That said, I don't like when a quest arrow points exactly to the item I need to get/read/interact with or whatever. If I have to find a book somewhere, give me the general location and then let me search for the object. I know many players were frustrated with the infamous puzzle box in Morrowind, but this doesn't justify the addition of a marker pointing precisely where a small item is located.
It wouldn't be hard to make for Bethesda at all. It would just offer more freedom, give players the responsibilty over their own game enjoyment instead of having Bethesda dictate how your should enjoy the game (which changes with each installment and often contradicts what players prefer).
Why should anyone be against these 'options'? If it was hard to implement and came at the expense of something else (like adding a new weapon type like spears + animations) than I could understand the objections.

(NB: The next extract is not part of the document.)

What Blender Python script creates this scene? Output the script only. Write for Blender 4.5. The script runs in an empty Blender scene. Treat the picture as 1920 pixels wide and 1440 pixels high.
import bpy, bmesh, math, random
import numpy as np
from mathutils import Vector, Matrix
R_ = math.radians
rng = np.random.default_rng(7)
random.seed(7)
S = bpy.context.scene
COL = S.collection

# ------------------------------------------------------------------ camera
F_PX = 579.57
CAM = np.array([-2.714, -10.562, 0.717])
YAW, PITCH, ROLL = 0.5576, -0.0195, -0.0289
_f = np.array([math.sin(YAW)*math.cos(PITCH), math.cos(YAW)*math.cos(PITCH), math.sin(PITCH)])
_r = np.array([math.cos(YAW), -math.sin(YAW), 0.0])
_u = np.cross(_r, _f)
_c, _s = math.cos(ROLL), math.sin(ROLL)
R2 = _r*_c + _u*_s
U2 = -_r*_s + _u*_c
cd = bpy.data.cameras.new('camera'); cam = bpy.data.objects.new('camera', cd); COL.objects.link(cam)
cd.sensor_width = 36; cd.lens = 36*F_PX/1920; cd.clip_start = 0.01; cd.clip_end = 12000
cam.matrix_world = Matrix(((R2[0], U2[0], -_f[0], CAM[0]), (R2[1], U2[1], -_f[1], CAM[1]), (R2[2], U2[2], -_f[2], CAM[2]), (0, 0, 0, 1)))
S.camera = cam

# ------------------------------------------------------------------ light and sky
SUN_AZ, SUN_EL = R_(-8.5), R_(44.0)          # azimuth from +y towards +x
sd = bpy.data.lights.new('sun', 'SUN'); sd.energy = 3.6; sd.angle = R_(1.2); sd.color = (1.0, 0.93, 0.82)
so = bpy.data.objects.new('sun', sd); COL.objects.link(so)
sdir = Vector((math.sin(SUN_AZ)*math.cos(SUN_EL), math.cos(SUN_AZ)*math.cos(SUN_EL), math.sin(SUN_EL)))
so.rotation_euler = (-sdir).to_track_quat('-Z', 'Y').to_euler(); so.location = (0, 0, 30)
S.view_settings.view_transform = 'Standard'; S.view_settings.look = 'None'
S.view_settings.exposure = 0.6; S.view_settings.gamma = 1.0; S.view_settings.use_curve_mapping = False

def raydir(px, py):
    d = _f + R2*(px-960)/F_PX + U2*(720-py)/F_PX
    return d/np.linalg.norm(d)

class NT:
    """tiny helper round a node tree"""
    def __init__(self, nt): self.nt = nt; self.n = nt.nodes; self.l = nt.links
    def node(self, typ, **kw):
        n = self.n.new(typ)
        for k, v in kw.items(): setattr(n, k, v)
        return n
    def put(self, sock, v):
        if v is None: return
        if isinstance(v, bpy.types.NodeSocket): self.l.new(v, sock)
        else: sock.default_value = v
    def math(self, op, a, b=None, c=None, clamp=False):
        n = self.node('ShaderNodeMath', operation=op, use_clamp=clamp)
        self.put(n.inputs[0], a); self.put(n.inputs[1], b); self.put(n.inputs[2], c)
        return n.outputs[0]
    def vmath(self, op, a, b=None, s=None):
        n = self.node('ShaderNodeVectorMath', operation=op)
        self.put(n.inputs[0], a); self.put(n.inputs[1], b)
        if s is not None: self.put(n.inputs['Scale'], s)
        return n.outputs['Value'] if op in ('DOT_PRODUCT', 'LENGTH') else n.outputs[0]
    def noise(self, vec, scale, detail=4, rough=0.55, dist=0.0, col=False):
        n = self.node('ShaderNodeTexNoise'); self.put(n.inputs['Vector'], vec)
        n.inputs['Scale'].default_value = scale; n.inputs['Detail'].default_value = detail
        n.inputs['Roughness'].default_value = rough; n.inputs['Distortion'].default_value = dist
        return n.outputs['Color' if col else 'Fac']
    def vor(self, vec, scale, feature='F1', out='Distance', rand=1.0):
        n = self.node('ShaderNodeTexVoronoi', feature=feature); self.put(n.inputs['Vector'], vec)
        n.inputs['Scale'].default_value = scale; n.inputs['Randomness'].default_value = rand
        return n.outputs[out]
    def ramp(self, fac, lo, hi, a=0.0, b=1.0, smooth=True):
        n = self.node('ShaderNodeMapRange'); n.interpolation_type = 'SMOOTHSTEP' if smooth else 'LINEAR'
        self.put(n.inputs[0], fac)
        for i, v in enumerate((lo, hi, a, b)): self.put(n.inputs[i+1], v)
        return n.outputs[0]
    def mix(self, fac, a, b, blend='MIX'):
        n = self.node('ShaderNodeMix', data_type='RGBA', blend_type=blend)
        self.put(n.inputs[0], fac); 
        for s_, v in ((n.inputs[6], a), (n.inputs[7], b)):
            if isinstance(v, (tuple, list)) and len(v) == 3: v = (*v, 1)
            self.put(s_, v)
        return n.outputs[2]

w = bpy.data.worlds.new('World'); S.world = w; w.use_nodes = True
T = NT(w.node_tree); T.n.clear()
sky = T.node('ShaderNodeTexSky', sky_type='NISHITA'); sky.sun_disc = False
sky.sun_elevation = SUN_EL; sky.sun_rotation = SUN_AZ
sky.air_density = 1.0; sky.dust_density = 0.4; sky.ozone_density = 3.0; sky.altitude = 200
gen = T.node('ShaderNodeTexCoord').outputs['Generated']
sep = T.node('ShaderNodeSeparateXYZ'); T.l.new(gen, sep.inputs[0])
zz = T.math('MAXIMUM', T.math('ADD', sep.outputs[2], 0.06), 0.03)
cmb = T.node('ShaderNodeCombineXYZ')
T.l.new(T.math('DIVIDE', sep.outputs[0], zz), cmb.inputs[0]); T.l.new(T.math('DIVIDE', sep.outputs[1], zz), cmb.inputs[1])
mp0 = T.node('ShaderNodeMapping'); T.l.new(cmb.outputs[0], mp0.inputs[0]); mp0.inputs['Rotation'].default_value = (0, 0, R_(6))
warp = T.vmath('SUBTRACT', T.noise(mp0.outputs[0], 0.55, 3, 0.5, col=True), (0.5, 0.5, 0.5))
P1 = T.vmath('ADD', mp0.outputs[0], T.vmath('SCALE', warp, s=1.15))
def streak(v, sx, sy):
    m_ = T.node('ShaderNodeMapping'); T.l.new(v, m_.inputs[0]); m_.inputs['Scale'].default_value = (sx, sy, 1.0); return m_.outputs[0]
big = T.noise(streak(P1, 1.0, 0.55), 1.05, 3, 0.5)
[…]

But this is easy to implement and offers great enjoyment.
DO.IT.BETHESDA.
Unfortunately, what you suggest is far from being something "easy to implement". Armor repair, for instance. It's not something that you add in a patch. It is a feature that has to be part of the overall design for the game. In Oblivion, you could repair your armor to level up your armorer skill, and this had an impact on your character. In Skyrim there is no Armorer skill anymore, they put Smithing instead and now you can create armor and weapons.
So how do you add the ability to repair armor and weapons? If it becomes part of the Smithing skill, it would unbalance it because it would be very easy to level Smithing up to 100 in a few levels. If it is a perk that you can get when Smithing is at, say, 60, then players would complain about it being irrelevant or not making sense. So it is not something 'easy to implement'.

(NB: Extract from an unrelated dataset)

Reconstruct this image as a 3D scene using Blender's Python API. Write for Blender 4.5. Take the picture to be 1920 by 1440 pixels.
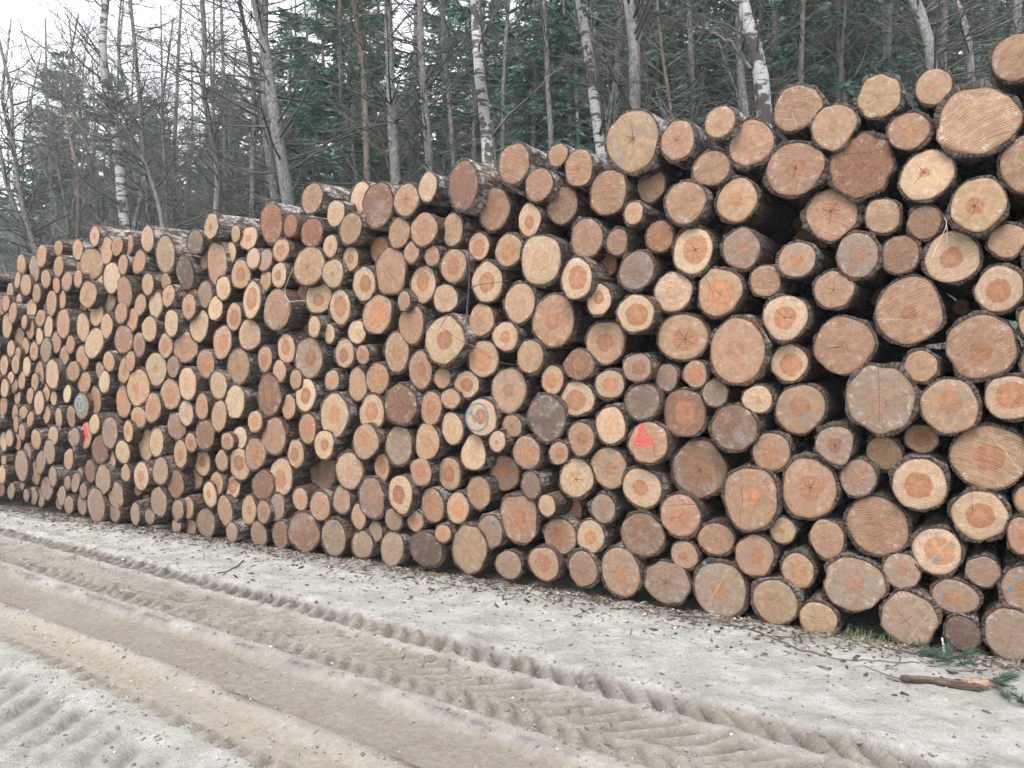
import bpy, math, random
import numpy as np
from mathutils import Vector

for o in list(bpy.data.objects):
    bpy.data.objects.remove(o, do_unlink=True)
scene = bpy.context.scene
COL = scene.collection
PI = math.pi

# ------------------------------------------------------------------ camera
F_PX, CX, CY, HOR = 1480.0, 960.0, 720.0, 745.0      # focal length and horizon of the 1920x1440 picture
CAM_H = 1.55
PITCH = math.atan((HOR - CY) / F_PX)
cam_d = bpy.data.cameras.new('camera')
cam_d.sensor_width = 36.0
cam_d.lens = 36.0 * F_PX / 1920.0
cam_d.clip_start = 0.05
cam_d.clip_end = 3000.0
cam = bpy.data.objects.new('camera', cam_d)
COL.objects.link(cam)
cam.location = (0, 0, CAM_H)
cam.rotation_euler = (PI / 2 + PITCH, 0, 0)
scene.camera = cam

# ------------------------------------------------------------------ overcast sky, weak wide sun
SUN_EL, SUN_AZ = math.radians(58), math.radians(200)   # azimuth clockwise from +Y: behind the camera
world = bpy.data.worlds.new('World')
scene.world = world
world.use_nodes = True
wn, wl = world.node_tree.nodes, world.node_tree.links
wn.clear()
sky = wn.new('ShaderNodeTexSky')
sky.sky_type = 'NISHITA'
sky.sun_disc = False
sky.sun_elevation = SUN_EL
sky.sun_rotation = SUN_AZ
sky.air_density = 1.0
sky.dust_density = 1.5
sky.ozone_density = 1.0
hs = wn.new('ShaderNodeHueSaturation')
hs.inputs['Saturation'].default_value = 0.10          # cloud cover takes the blue out of the sky
hs.inputs['Value'].default_value = 1.0
bg = wn.new('ShaderNodeBackground')
bg.inputs['Strength'].default_value = 0.15
wo = wn.new('ShaderNodeOutputWorld')
wl.new(sky.outputs['Color'], hs.inputs['Color'])
wl.new(hs.outputs['Color'], bg.inputs['Color'])
wl.new(bg.outputs['Background'], wo.inputs['Surface'])
sun_d = bpy.data.lights.new('sun', 'SUN')
sun_d.energy = 1.0
sun_d.angle = math.radians(25)
sun_d.color = (1.0, 0.97, 0.93)
sun = bpy.data.objects.new('sun', sun_d)
COL.objects.link(sun)
sd = Vector((math.sin(SUN_AZ) * math.cos(SUN_EL), math.cos(SUN_AZ) * math.cos(SUN_EL), math.sin(SUN_EL)))
sun.rotation_euler = (-sd).to_track_quat('-Z', 'Y').to_euler()
vs = scene.view_settings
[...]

Precisely. Radiant quests dynamically change the locations, so how would you add this to voiced dialogue? And if it magically appears in your quest journal with a fancy detailed description, you would complain that the NPC never said that and your character couldn't possibly know such a thing, so the game is bad because it is magically giving you directions you couldn't possibly know.

[To me] it's the same with quest markers; (though... I don't particulary care for dynamic markers that point out the exact location of a moving NPC. IMO the marker should point to their city, then their, house, or their last hang-out).